El mañana mexicano

Gustavo de Hoyos Walther
21 noviembre 2025

La sociedad mexicana sufre un agravio fundamental: la continua pérdida de sus instituciones republicanas sin que haya crecimiento económico y con un déficit ético sin precedentes.

Desde que los caudillos militares hicieron un pacto, al final de la década de los 20 del siglo pasado, para que en México se estableciera un régimen de dominio civil, el país ha pasado por tres etapas. La primera fue la del periodo de dominio de un sólo partido. Éste estuvo caracterizado por la creación de las instituciones políticas, económicas y culturales de la modernidad. En eso, los gobiernos posrevolucionarios llevaron a cabo un trabajo determinante para que la nación mexicana se incorporara al gran diálogo civilizacional sin haberse quedado demasiado atrás.

El precio que se pagó, sin embargo, fue demasiado alto: la postergación sine die de la democracia liberal. El gobierno de Salinas de Gortari supo que México debería abrirse al mundo y que sólo podría prosperar haciendo un pacto con la nación más poderosa del planeta. Así se hizo y fue una gran decisión, aunque el país no creció a las tasas que se esperaban. Todavía falta una evaluación de por qué no fue así. Lo que no hizo Salinas fue conducir el país hacia su modernización política.

Esa tarea le correspondería a su sucesor, Ernesto Zedillo, quien entendió que no habría futuro para el país sin la alternancia política.

Fueron Fox, Calderón y Peña Nieto quienes operaron en nuevas condiciones de competencia política y pluralidad partidista. Bajo su liderazgo ocurrieron cambios importantes para limitar el poder del Ejecutivo y, por consiguiente, para hacer más efectiva la separación de poderes.

Lamentablemente, también se cometieron graves e imperdonables errores de gran magnitud. La corrupción fue rampante, el federalismo no se hizo efectivo, se instaló una partidocracia, se creció a tasas mediocres y no se combatió la pobreza de manera efectiva.

Todo esto se pagó con la llegada del populismo obradorista al poder que no tardó en desmantelar las instituciones democráticas, liberales y republicanas. Un régimen que además realizó la improbable proeza de llevar a México de un crecimiento económico mediocre hacia uno de estancamiento. La falta de capacidad para llevar a cabo una mínima gestión administrativa y la insultante soberbia de sus gobernantes ha tenido como consecuencia que el país se haya convertido en uno de los más inseguros para vivir sobre la faz de la tierra.

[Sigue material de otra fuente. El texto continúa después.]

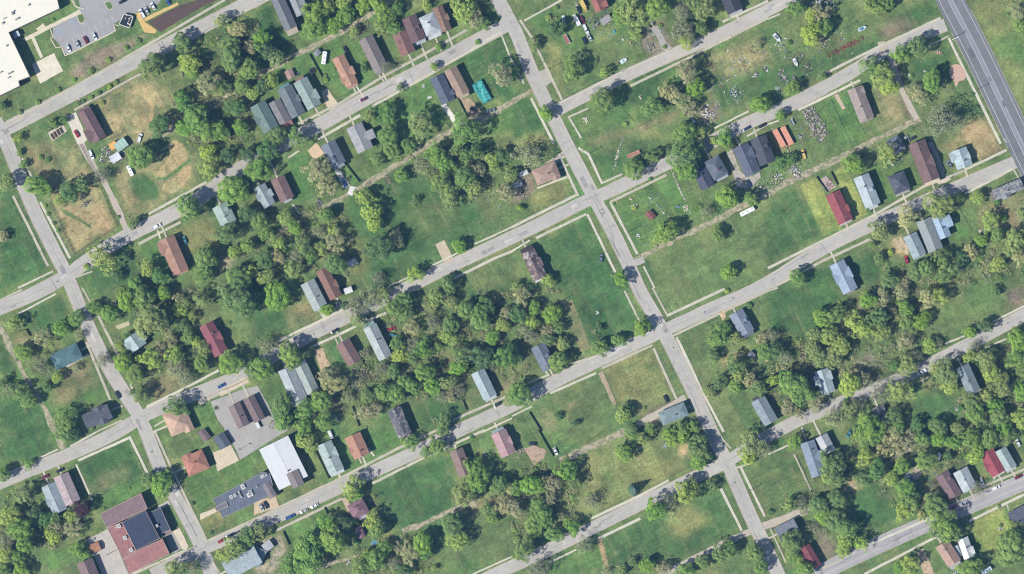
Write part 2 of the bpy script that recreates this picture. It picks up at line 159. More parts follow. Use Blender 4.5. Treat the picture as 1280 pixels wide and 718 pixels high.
# cars: tile,x,y,direction (s along the streets, h across, or degrees), colour, type, label
CARS = [
('00',342,243,'h','white','car','white car at the lower left end of the school parking row'),
('00',388,222,'h','silver','car','silver car left of the maroon car in the school parking lot'),
('00',428,200,'h','maroon','car','maroon car in the school parking row'),
('00',472,182,'h','white','car','white car right of the maroon car in the school parking lot'),
('00',707,67,'h','white','pickup','white pickup parked first beside the yellow mulch path at the top lot'),
('00',731,54,'h','silver','car','silver car second beside the yellow mulch path at the top lot'),
('00',763,32,'h','white','car','white car third beside the yellow mulch path at the top lot'),
('00',838,8,'h','blue','car','pale blue car parked at the upper edge behind the mulch path'),
('00',612,8,'s','dark','car','dark car at the upper edge of the school lot'),
('00',383,668,'h','red','car','red car on the concrete drive beside the mauve-brown bungalow'),
('00',697,688,68,'white','pickup','white pickup on grass below the sandy playground circles'),
('10',455,56,'h','white','pickup','white pickup with dark bed on the gravel lane by the market tents'),
('10',782,410,'s','white','pickup','white pickup at the kerb by the orange-brown house'),
('10',893,492,-70,'green','car','dark green car on the lawn beside the orange-brown house'),
('10',922,480,-70,'teal','car','faded teal car on the lawn right of a dark green car'),
('01',535,497,'s','magenta','car','plum magenta car driving along the upper left street'),
('01',447,250,'h','dark','car','dark car on grass behind the salmon-roofed house'),
('01',1085,548,-32,'dark','car','dark car on the dirt pad below the tan-brown house'),
('01',1168,553,18,'grey','pickup','grey pickup at the alley mouth by the turquoise-roofed shelter'),
('02',350,100,'h','maroon','car','maroon car wedged beside the white box truck in the junk yard'),
('02',333,50,'h','dark','car','dark car at the top of the junk yard line'),
('02',367,147,'h','white','pickup','white pickup in the middle of the junk yard line'),
('02',387,188,'h','silver','car','silver car at the lower end of the junk yard line'),
('02',362,205,'h','dark','car','dark car left of the lowest silver junk yard car'),
('02',1170,642,'s','navy','car','blue car at the kerb beside the slate blue roofs'),
('02',1248,627,'s','dark','car','dark car at the kerb just above the charcoal house'),
('03',680,690,'s','silver','car','silver car beside the small hipped outbuilding off the alley'),
('03',718,692,'s','dark','car','dark car parked right of a silver one at the long brown building'),
('13',176,52,-75,'yellow','pickup','pale yellow pickup abandoned on the weedy lot'),
('11',440,198,'h','blue','car','blue car behind the slate-blue house near the dirt alley'),
('12',445,570,80,'grey','car','grey car alone on the dark lawn beside the main road'),
('12',1180,198,'h','navy','car','navy car in the paved yard below the slate blue house'),
('13',690,578,-78,'red','car','dark red car on dirt below the blue-grey house'),
('13',905,100,-68,'grey','car','grey car beside the pale blue corner house'),
('20',588,533,'h','dark','car','dark car parked along the left street above the charcoal corner house'),
('20',1105,488,'s','blue','car','blue car on the street above the mauve garages'),
('21',392,215,'s','dark','car','dark car at the kerb above the half-burnt brown house'),
('21',685,237,-12,'teal','car','teal car beside the pale grey gable under trees'),
('21',675,205,20,'red','car','red car nose above the teal car under trees'),
('21',1205,582,'s','dark','car','dark car at the kerb below the frosty blue house'),
('21',8,680,'h','white','van','white van in the grey parking lot below the garages'),
('22',768,553,'h','dark','car','dark car on the lawn edge above the grey-teal bungalow'),
('23',765,420,'s','white','pickup','white pickup on the narrow tree-lined street'),
('30',300,200,'s','dark','car','dark car at the kerb above the dusty pink house'),
('30',225,232,'s','maroon','car','dull maroon car at the kerb above the pale pair'),
('30',1105,550,'s','red','car','red car in the shade at the lower cross street corner'),
('30',1147,525,'s','navy','car','navy car right of the red car at the lower corner'),
('31',172,430,'s','blue','pickup','bright blue pickup at the kerb of the lower street'),
('31',240,402,'s','silver','car','silver car in front of the bright blue pickup'),
('31',292,377,'s','white','car','white car at the front of three on the lower street'),
('31',372,22,'h','white','van','white van behind the weathered green house'),
('31',28,385,'h','silver','car','silver car on the tan drive below the flat dark roof'),
('31',50,372,'h','dark','car','black car on the tan drive below the flat dark roof'),
('32',102,67,0,'dark','car','dark car on bare dirt behind the rose-roofed house'),
('32',217,105,-65,'white','car','white car on the lawn beyond a fence from the bare dirt yard'),
('33',1065,255,-70,'white','car','white car on grass below the bright red house'),
('33',1135,287,'s','white','pickup','white pickup at the kerb below the bright red house'),
('33',1248,232,'s','maroon','car','maroon car on the broad lower street at the right edge'),
('33',975,363,'s','white','car','white car at the kerb below the silver-roofed house'),
('33',926,386,'s','maroon','car','maroon car half shaded by the overhanging tree on the broad street'),
('33',403,18,62,'teal','car','teal car among trees right of the small off-white house'),
('33',1245,62,-65,'white','car','white car among trees right of the pale sage house'),
('02',322,103,'h','white','truck','white box truck in the junk yard'),
('02',356,30,'h','yellow','truck','yellow box truck at the top of the junk yard'),
]
STREETS = [  # name, half width px, points (full survey px)
('street',8.5,[(-30,181),(5,163),(50,139),(100,113),(150,86.5),(225,48),(263,28),(318,0),(360,-22)]),
('street',8.4,[(-6,150),(5,172),(15,195),(38,255),(68,315),(84,345),(105,398),(135,460),(160.5,500),(177,524),(200,588),(226,633),(251,681),(266,725)]),
('street',8.5,[(-30,398),(0,385),(40,369),(83,346),(105,329),(155,296),(213,269),(252,247),(283,221),(340,187),(397,158),(457,123),(533,86),(600,49),(640,28)]),
('street',8.4,[(611,-25),(625,5),(645,39),(665,93),(689,141),(704,173),(712,188),(744,250),(769,295),(792,346),(800,365),(829,413),(858.5,473),(881,521),(897,556),(908.5,577),(938,646),(958,686),(980,735)]),
('street',7.5,[(693,140),(705,133),(778,96),(853,63),(891,48),(958,14),(990,-3),(1030,-22)]),
('street',7.9,[(-20,613),(0,603),(75,573),(140,545),(180,519),(226,500),(266,484),(301,470),(378,423),(428,399),(500,365),(545,341),(640,297),(690,273),(728,253),(746,246),(760,240),(790,226),(828,207),(880,183),(923,159),(960,143),(998,127),(1068,89),(1110,60),(1182,31)]),
('street',7.8,[(190,719),(250,688),(313,659),(346,646),(408,617),(470,588),(521,565),(571,539),(640,508),(690,478),(755,448),(815,420),(841,408),(891,385),(948,362),(1023,313),(1085,283),(1148,255),(1211,228),(1276,200)]),
('street',7.6,[(600,727),(640,708),(690,686),(765,648),(815,623),(866,598),(905,580),(935,560),(980,534),(1023,515),(1085,490),(1135,470),(1186,443),(1236,418),(1300,382)]),
('street',10,[(990,737),(1035,711),(1110,676),(1186,643),(1300,594)]),
('highway',17,[(1178,-25),(1187,0),(1215,52),(1243,110),(1281,190),(1310,250)]),
]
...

Por todo esto no es sorprendente que la ciudadanía comience a organizarse para protestar por una situación cada vez más preocupante e incontrolable.

Ante este panorama vale la pena pensar en qué hacer ahora. Es claro que el proyecto oficialista no ofrece un futuro optimista para los mexicanos. Siendo este el caso, las bases del porvenir de México descansan ya sea en el pasado o en el futuro. El problema es que realmente no hay un pasado que haya solucionado -al menos hasta donde es posible- los incontables problemas del país.

Si ese es el caso, ha llegado la hora de reinventar el país a partir de nuevas bases, sin olvidar, claro está, las lecciones aprendidas en el pasado. Siendo cierto que no hay futuro sin pasado, lo cierto es que estamos en un momento de refundación. Es importante y esencial entender esto.

Por todo ello, las virtudes de quienes tienen oportunidad de tomar decisiones hoy en el país y que no forman parte del régimen gobernante deben caracterizarse por su naturaleza prospectiva: audacia, imaginación, liderazgo.

Hay que repetirlo: México no es una nación del crepúsculo, sino del alba. Después del oficialismo, estemos seguros de eso, se avizoran las mañanas mexicanas.